:: DATA FOR PROCESSING ::

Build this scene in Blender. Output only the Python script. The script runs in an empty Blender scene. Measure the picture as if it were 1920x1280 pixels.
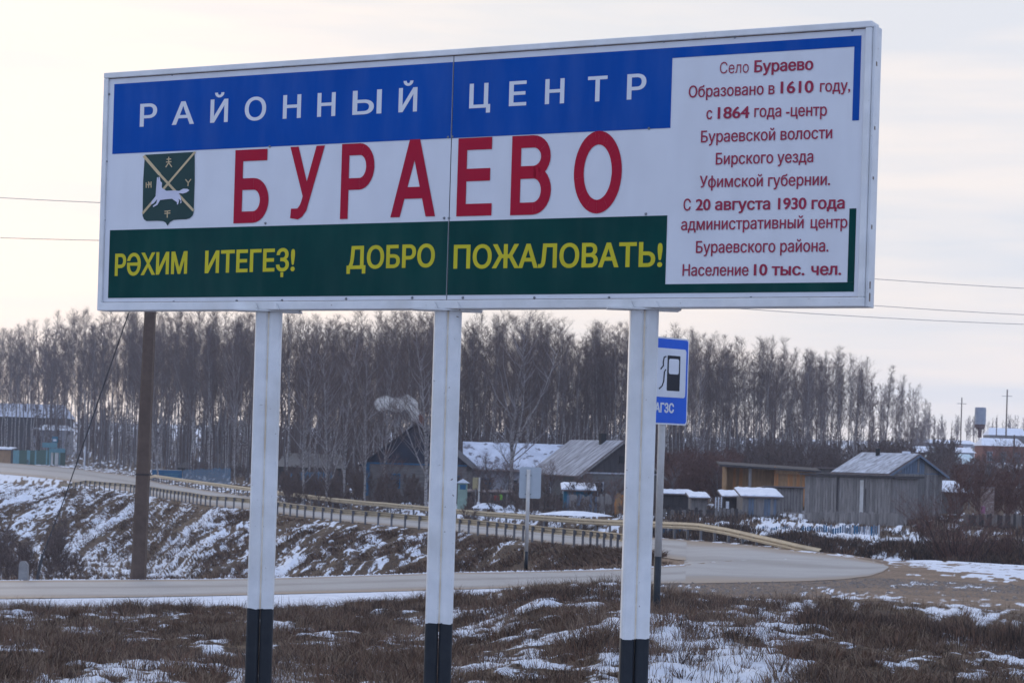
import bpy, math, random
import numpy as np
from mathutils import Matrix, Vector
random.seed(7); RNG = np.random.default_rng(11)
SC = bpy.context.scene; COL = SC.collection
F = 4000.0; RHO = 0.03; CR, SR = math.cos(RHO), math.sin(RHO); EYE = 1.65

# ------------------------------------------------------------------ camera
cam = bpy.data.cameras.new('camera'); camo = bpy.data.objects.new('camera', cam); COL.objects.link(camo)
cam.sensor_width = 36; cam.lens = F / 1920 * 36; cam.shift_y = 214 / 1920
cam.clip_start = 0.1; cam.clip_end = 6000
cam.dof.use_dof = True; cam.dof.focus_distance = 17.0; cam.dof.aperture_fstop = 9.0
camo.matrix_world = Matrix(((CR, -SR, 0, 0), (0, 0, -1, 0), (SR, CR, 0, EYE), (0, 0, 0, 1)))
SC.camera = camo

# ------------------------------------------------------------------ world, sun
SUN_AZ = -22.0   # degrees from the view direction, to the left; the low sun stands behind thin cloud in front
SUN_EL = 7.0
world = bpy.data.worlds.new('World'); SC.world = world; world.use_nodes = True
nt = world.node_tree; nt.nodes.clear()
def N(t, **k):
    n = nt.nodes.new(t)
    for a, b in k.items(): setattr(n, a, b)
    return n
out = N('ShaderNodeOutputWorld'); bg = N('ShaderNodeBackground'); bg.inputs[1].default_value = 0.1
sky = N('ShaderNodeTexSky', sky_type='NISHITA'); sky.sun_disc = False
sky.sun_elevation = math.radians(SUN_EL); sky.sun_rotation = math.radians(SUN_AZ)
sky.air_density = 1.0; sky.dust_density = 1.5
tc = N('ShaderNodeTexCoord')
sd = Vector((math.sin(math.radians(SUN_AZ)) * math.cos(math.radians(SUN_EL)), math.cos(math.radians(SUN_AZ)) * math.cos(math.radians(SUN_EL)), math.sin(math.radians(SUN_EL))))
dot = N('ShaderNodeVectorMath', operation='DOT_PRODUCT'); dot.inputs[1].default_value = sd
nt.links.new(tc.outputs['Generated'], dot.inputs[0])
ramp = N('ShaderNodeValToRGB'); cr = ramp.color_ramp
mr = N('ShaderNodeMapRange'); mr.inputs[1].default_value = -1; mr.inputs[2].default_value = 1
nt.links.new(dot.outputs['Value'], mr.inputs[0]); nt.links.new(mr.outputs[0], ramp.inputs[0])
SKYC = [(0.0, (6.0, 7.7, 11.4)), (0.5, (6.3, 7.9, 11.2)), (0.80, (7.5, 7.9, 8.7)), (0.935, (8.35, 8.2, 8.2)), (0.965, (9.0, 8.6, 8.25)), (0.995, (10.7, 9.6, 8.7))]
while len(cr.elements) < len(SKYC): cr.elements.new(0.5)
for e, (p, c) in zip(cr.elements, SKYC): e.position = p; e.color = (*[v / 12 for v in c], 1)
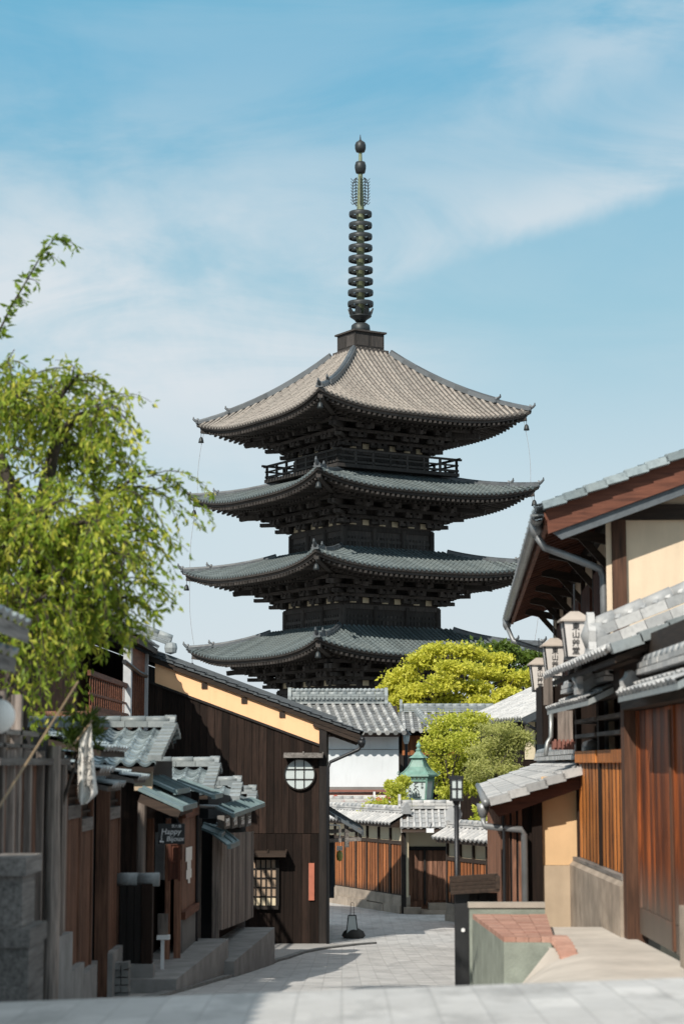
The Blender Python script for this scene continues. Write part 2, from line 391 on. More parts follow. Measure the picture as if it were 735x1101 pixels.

:::

- **GIVEN TASK**
Give back exactly the lines from the top of the records to the line containing "F = 4000.0;", both included, and no pictures.

- **RESPONSE BELOW**
Build this scene in Blender. Output only the Python script. The script runs in an empty Blender scene. Measure the picture as if it were 1920x1280 pixels.
import bpy, math, random
import numpy as np
from mathutils import Matrix, Vector
random.seed(7); RNG = np.random.default_rng(11)
SC = bpy.context.scene; COL = SC.collection
F = 4000.0; RHO = 0.03; CR, SR = math.cos(RHO), math.sin(RHO); EYE = 1.65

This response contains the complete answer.